**AIM OF THE TASK**
Retype each line of the listing below, from the first through the one holding "C = scn.collection", with no other lines.

**RECORDED DATA**
══════

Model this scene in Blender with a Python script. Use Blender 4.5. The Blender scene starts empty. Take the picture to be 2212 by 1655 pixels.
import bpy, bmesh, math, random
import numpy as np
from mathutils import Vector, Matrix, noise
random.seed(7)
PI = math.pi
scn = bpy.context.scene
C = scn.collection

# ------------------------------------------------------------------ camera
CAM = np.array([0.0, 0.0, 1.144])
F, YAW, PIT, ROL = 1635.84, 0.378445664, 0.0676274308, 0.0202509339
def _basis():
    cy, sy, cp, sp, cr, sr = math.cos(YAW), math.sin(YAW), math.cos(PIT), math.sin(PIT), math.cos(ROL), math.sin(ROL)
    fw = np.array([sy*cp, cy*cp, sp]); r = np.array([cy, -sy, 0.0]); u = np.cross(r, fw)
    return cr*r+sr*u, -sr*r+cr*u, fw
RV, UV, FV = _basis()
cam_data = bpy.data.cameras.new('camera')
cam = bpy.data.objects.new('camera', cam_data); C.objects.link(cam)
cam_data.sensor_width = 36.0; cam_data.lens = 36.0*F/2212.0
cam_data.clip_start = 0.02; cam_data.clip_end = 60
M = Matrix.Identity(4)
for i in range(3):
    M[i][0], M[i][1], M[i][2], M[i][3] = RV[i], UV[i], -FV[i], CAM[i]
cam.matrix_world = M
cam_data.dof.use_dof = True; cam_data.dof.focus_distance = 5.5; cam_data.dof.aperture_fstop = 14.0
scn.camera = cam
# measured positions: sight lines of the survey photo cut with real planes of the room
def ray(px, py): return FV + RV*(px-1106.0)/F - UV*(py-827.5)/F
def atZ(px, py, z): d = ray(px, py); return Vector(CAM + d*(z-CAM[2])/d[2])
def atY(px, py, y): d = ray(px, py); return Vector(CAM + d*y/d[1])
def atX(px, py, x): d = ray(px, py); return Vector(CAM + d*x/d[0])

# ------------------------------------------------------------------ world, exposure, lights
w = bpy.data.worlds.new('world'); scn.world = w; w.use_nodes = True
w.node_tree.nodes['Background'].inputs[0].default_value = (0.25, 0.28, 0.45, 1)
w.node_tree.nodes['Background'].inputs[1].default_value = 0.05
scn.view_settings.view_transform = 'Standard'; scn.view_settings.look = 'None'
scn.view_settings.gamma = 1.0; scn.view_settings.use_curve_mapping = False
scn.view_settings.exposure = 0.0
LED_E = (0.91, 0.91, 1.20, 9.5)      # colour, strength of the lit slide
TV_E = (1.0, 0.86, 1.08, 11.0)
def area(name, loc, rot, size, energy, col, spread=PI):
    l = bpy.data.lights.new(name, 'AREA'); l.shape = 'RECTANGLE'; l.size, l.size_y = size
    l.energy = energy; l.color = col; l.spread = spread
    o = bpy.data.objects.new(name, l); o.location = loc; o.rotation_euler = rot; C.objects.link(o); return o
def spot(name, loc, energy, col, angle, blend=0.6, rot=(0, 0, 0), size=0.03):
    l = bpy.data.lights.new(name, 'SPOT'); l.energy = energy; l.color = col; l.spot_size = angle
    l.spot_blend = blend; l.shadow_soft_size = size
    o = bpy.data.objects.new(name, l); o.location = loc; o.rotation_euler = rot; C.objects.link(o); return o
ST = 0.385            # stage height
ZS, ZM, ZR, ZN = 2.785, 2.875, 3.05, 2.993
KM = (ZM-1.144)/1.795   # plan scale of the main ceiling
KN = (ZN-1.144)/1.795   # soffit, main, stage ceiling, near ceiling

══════

**WRITTEN RESPONSE**
Model this scene in Blender with a Python script. Use Blender 4.5. The Blender scene starts empty. Take the picture to be 2212 by 1655 pixels.
import bpy, bmesh, math, random
import numpy as np
from mathutils import Vector, Matrix, noise
random.seed(7)
PI = math.pi
scn = bpy.context.scene
C = scn.collection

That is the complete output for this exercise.